The Austin Chronicle

https://www.austinchronicle.com/events/film/2013-07-12/what-maisie-knew/

What Maisie Knew

Rated R, 98 min. Directed by Scott McGehee, David Siegel. Starring Onata Aprile, Julianne Moore, Steve Coogan, Alexander Skarsgård, Joanna Vanderham.

REVIEWED By Kimberley Jones, Fri., July 12, 2013

“They had wanted her not for any good they could do her, but for the harm they could, with her unconscious aid, do each other.” Henry James wrote that just before the turn of the 20th century, but 21st century children of divorce don’t have to squint to see themselves in young Maisie, the ball batted back and forth between brawling exes. It’s no wonder screenwriters Nancy Doyne and Carroll Cartwright spied expiration-date-free drama in the 1897 source novel; with minimal refurbishment, What Maisie Knew makes an easy transition to contemporary Manhattan.

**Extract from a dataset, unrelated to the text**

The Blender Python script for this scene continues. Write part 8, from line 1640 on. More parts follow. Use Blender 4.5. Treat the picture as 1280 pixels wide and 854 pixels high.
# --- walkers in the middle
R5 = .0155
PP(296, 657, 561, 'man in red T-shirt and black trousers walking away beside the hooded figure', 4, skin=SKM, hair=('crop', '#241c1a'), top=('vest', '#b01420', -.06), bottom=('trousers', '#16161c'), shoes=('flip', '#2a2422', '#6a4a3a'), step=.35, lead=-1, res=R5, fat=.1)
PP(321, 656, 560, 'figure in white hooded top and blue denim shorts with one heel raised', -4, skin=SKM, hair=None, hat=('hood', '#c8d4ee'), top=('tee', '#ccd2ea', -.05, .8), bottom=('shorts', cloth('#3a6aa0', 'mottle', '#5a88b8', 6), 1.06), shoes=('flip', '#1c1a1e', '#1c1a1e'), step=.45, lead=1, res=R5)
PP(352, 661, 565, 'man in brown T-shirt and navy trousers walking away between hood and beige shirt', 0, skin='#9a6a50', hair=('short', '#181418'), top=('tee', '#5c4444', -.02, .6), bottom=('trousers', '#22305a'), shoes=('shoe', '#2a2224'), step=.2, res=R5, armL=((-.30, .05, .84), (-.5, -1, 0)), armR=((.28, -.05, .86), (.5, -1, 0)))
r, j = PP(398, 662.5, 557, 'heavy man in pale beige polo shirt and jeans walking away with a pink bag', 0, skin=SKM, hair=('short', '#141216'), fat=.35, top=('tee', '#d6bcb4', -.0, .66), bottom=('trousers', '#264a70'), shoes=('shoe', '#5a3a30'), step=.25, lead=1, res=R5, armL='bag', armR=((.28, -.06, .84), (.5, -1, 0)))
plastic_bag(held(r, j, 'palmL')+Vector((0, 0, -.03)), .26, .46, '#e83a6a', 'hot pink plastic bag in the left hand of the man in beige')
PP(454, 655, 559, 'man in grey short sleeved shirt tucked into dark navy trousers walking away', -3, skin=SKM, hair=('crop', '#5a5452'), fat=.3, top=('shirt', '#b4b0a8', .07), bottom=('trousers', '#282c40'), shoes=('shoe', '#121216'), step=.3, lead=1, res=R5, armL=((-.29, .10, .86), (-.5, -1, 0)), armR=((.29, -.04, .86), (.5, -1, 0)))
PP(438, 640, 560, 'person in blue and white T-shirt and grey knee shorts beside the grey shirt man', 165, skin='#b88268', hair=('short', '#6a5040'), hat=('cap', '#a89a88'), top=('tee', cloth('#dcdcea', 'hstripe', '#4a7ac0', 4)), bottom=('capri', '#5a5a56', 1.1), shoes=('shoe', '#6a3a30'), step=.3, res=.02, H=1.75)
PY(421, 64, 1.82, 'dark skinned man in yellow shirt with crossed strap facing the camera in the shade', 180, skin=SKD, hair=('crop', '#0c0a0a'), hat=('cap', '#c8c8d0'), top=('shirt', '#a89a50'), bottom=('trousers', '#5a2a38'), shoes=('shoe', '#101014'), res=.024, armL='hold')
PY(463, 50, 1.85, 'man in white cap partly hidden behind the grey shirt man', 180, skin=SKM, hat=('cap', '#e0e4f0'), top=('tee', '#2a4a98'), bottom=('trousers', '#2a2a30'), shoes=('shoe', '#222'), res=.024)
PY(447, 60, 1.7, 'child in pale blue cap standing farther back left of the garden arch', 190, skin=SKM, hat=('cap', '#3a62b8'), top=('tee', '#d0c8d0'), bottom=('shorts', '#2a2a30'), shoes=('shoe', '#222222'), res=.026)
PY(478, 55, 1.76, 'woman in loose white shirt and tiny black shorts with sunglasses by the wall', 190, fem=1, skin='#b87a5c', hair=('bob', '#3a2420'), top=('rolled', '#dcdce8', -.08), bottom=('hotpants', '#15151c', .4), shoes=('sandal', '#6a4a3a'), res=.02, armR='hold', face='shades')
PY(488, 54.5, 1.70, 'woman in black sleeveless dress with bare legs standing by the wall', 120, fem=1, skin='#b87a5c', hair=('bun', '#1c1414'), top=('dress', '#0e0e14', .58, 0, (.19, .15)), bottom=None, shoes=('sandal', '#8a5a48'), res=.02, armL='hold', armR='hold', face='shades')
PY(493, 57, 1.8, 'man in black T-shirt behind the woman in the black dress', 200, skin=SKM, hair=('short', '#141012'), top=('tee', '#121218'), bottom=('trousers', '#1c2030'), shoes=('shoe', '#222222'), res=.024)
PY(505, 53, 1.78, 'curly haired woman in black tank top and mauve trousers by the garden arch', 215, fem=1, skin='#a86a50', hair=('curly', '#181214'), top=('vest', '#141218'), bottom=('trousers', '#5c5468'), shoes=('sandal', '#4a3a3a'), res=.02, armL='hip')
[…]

Directed by longtime team Scott McGehee and David Siegel (The Deep End, Bee Season), the film begins ham-handedly and ends in a puddle of mawkishness, but most everything in between is sharply observed and wounding to watch. It opens with multiple iterations of the film’s themes, as unsubtle as three brass gongs: first, the lullaby “Rock-a-bye Baby,” with its intimation of coming doom; then a game of tic-tac-toe (choosing sides); then a close-up of a kite, tangled in electrical wires (wanna guess who the kite represents?). Child actress Onata Aprile is a tiny-bodied stunner as 6-year-old Maisie, who’s caught in a custody battle between her rockstar mom Susanna (Moore) and her art dealer dad Beale (Coogan). Even with the muffled noise of adults shouting a room away marking the soundtrack to her childhood, Maisie is forgiving and nearly unflappable. The film’s first devastating scene (not to be its last) takes place when Maisie’s pal, sleeping over, tearily panics at all the grownups acting like children. As the feeling of safety palpably drains from her face, it is Maisie who comforts her – Maisie’s never known true security in her own home.

Maisie’s parents are not cartoonishly cruel, just terribly negligent: They love their daughter, but indifferently. Susanna cuddles Maisie like a child besotted with a puppy but bored with the actual care and maintenance of the dog. Beale is all big smiles and five minutes of his time; beyond that, he doesn’t know how to talk to her, or turn off his phone. Actors often allow themselves to be ugly for a role – a prosthetic is the surest way to woo the Academy, after all – but emotional ugliness, especially in relation to a child, is a rarer thing, and Moore and Coogan never pander with their performances. Susanna and Beale really are just the worst, and Moore and Coogan, to their credit, never try to shine them up as anything else.

Both parents impulsively marry new, much younger partners, acquired more for child care purposes than out of romantic or sexual love. (The film’s time span, much compressed from the novel, is vague; an offhand remark suggests both marriages happen within a few weeks of Susanna and Beale’s breakup, which strains credibility.) Beale marries the pretty, former nanny, Margo (Vanderham), while Susanna takes up with a bartender named Lincoln (Skarsgård); as the de facto primary caregivers, the new spouses are frequently thrust together, and Maisie, for the first time in her life, enjoys a stable, if cobbled together, family unit.

And therein lies the problem: The filmmakers are very good at rendering the day-to-day realities of Maisie’s metropolitan, pinballing existence – how she is so often forgotten, how she is adept with chopsticks, how she instinctively goes to hold the near-stranger’s hand when she crosses the street, because, well, who the hell else is going to take care of her? – but the film stumbles in its sunset stretch, a saccharine hash set squarely over a trap door. It gives the illusion of a conclusion and cuts to black before it has to answer for how many more questions have been raised.